1.1148408-68209416
Free Syrian Army fighters prepare their weapons prior to an offensive at Nairab military airport and the international airport, controlled by forces loyal to Syria's President Bashar al-Assad in Aleppo, February 19, 2013. Image Credit: Reuters

Damascus: Two mortars exploded near one of Syrian President Bashar Al Assad’s palaces in Damascus on Tuesday but caused only material damage, an official said.

The attack was another sign that the civil war is seeping into areas once considered safe and reaching closer to the heart of Assad’s seat of power in the capital.

The official said the rounds struck near the southern wall of the Tishreen palace in the capital’s northwestern Muhajireen district. No casualties were reported and it was unclear whether Al Assad was in the palace. He has two others in the city.

The official spoke on condition of anonymity because he was not authorized to brief the media.

Al Assad often uses the Tishrin palace to receive dignitaries and as a guest house for foreign officials during their visits to Syria.

His two other palaces are the People’s Palace on Qasioun mountain overlooking the capital and Rawda palace in the central neighborhood of Abu Rummaneh.

For security reasons, Al Assad movements are shrouded in secrecy and it is unclear how much time he spends in any of the palaces. His public appearances have grown increasingly infrequent as the civil war has spread.

The Syrian capital has largely been spared the violence that has left other Syrian cities in ruins. For weeks, however, rebels who have established footholds in the suburbs have been pushing closer to the heart of the city from the eastern and southern outskirts, clashing with government forces.

In the northern city of Aleppo, a Syrian missile strike leveled a stretch of buildings and killed at least 19 people, leaving residents combing through the rubble to find those trapped beneath it, anti-regime activists said Tuesday.

The strike was the latest salvo in a fierce and bloody 7-month battle for Syria’s largest city and economic center, a key prize in the civil war.

Rebels have slowly expanded their control over parts of Aleppo since first storming it last summer. The city is now divided between rebel- and regime-controlled zones.

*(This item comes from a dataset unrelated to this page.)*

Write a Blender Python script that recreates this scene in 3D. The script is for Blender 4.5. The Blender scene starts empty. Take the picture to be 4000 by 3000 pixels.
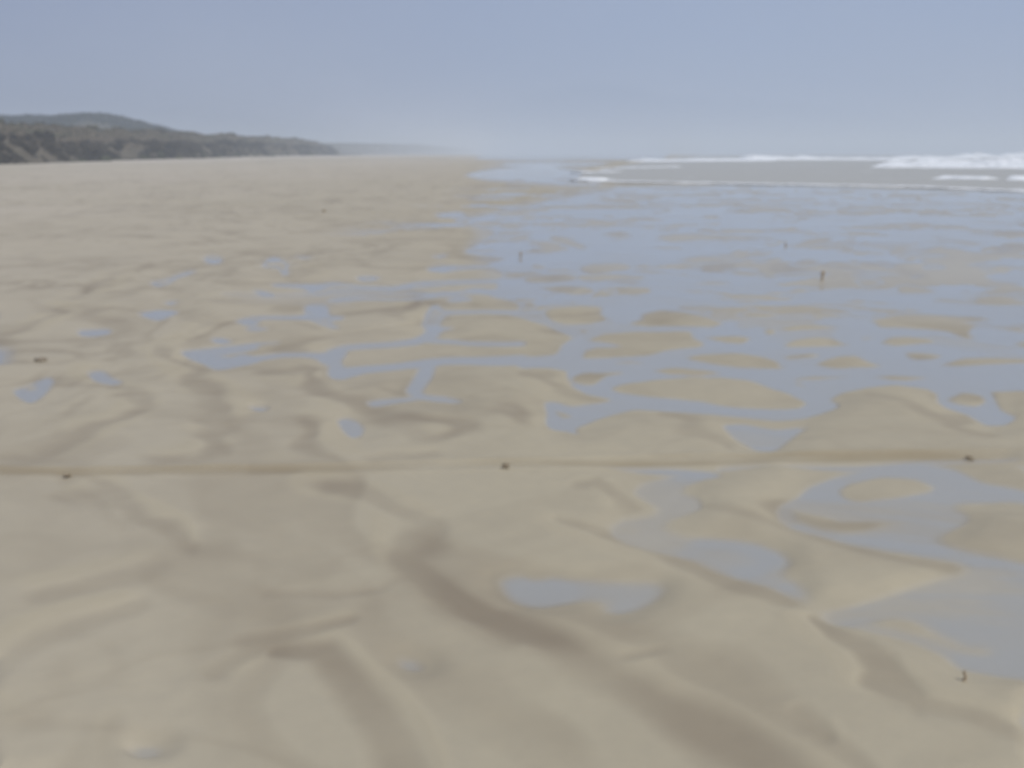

Rebel forces have been trying for weeks to capture the city’s international airport and two military airbases nearby, while the government is bringing in reinforcements from areas it still controls further south and regularly bombing rebel areas from the air.

The Britain-based activist group the Syrian Observatory for Human Rights said 19 people were confirmed dead in the attack late Monday night, including six children and three women.

The activist Aleppo Media Center said more than 40 were killed, though it did not provide names or videos of the dead. There was no way to reconcile the differing tolls.

Both groups said the strike appeared to be from a ground-to-ground missile. The Syrian government did not comment.